L’étude montre que la plupart des structures d’intérêt général ont désormais conscience de répondre à des enjeux stratégiques pour l’entreprise.
En effet, 98% de ces structures considèrent prendre une part importante aux enjeux des ressources humaines, en favorisant la cohésion interne de leur entreprise, à travers la promotion de valeurs communes, le développement des compétences métier, les conditions de travail.

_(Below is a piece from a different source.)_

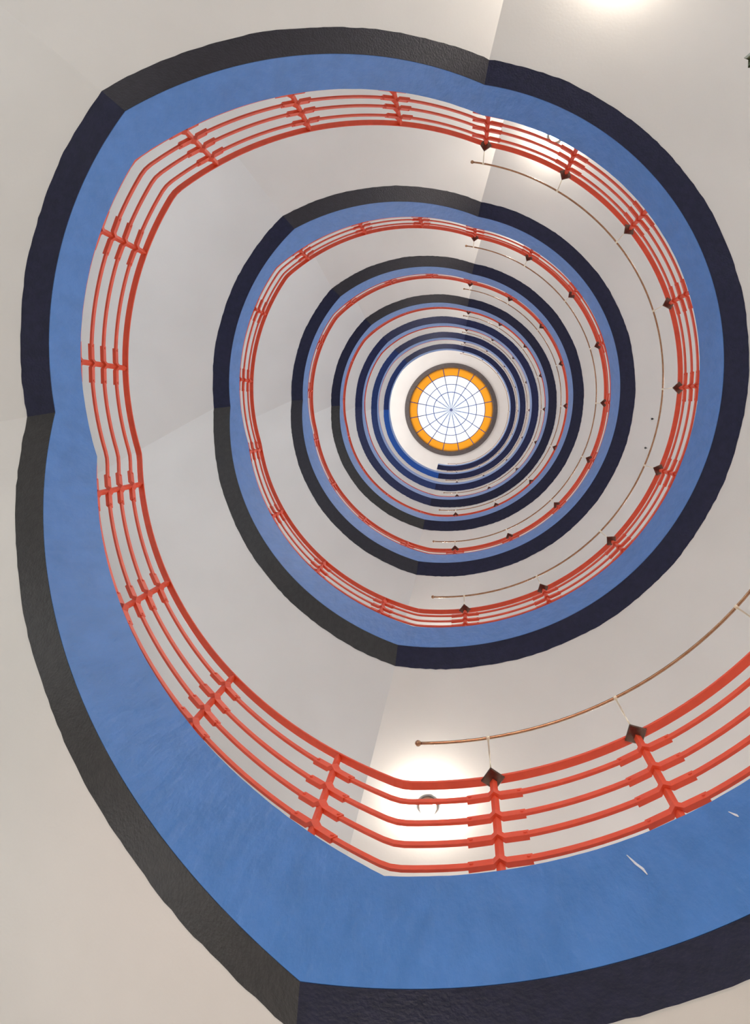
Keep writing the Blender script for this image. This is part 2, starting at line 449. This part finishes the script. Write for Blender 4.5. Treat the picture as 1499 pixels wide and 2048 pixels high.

L’enjeu de la communication est aussi un des principaux enjeux stratégiques auquel répond le mécénat : 96% des structures estiment contribuer à une meilleure image de l’entreprise et la valorisation d’une culture partagée.
Ainsi, puisque l’engagement de l’entreprise via le mécénat a un réel impact sur des points stratégiques essentiels pour le développement global de celle-ci, il semble logique que plusieurs services s’emparent du sujet. Comme le montrent les résultats, les entreprises mobilisent en effet près de 5 directions différentes pour mettre en place leurs actions de mécénat. Parmi elles, la Direction du développement durable arrive en tête dans plus de 35 % des structures interrogées. S’en suit la Présidence/Direction générale (27%), ainsi que la Direction de la communication/marketing (25%) et les Ressources Humaines (19%). 8% des entreprises mobilisent également une Direction du Mécénat pour coordonner leurs actions. Le mécénat est donc partout. Cette mobilisation traduit alors l’enjeu fort du mécénat comme un facteur fédérateur des différents services de l’entreprise. Alors, comment assurer une bonne communication et une cohérence dans les décisions prises par les différentes directions ? Car si le mécénat peut constituer un véritable outil pour fédérer les personnes au sein d’une entreprise et devenir un levier de performance, il implique de mettre en œuvre une stratégie concertée.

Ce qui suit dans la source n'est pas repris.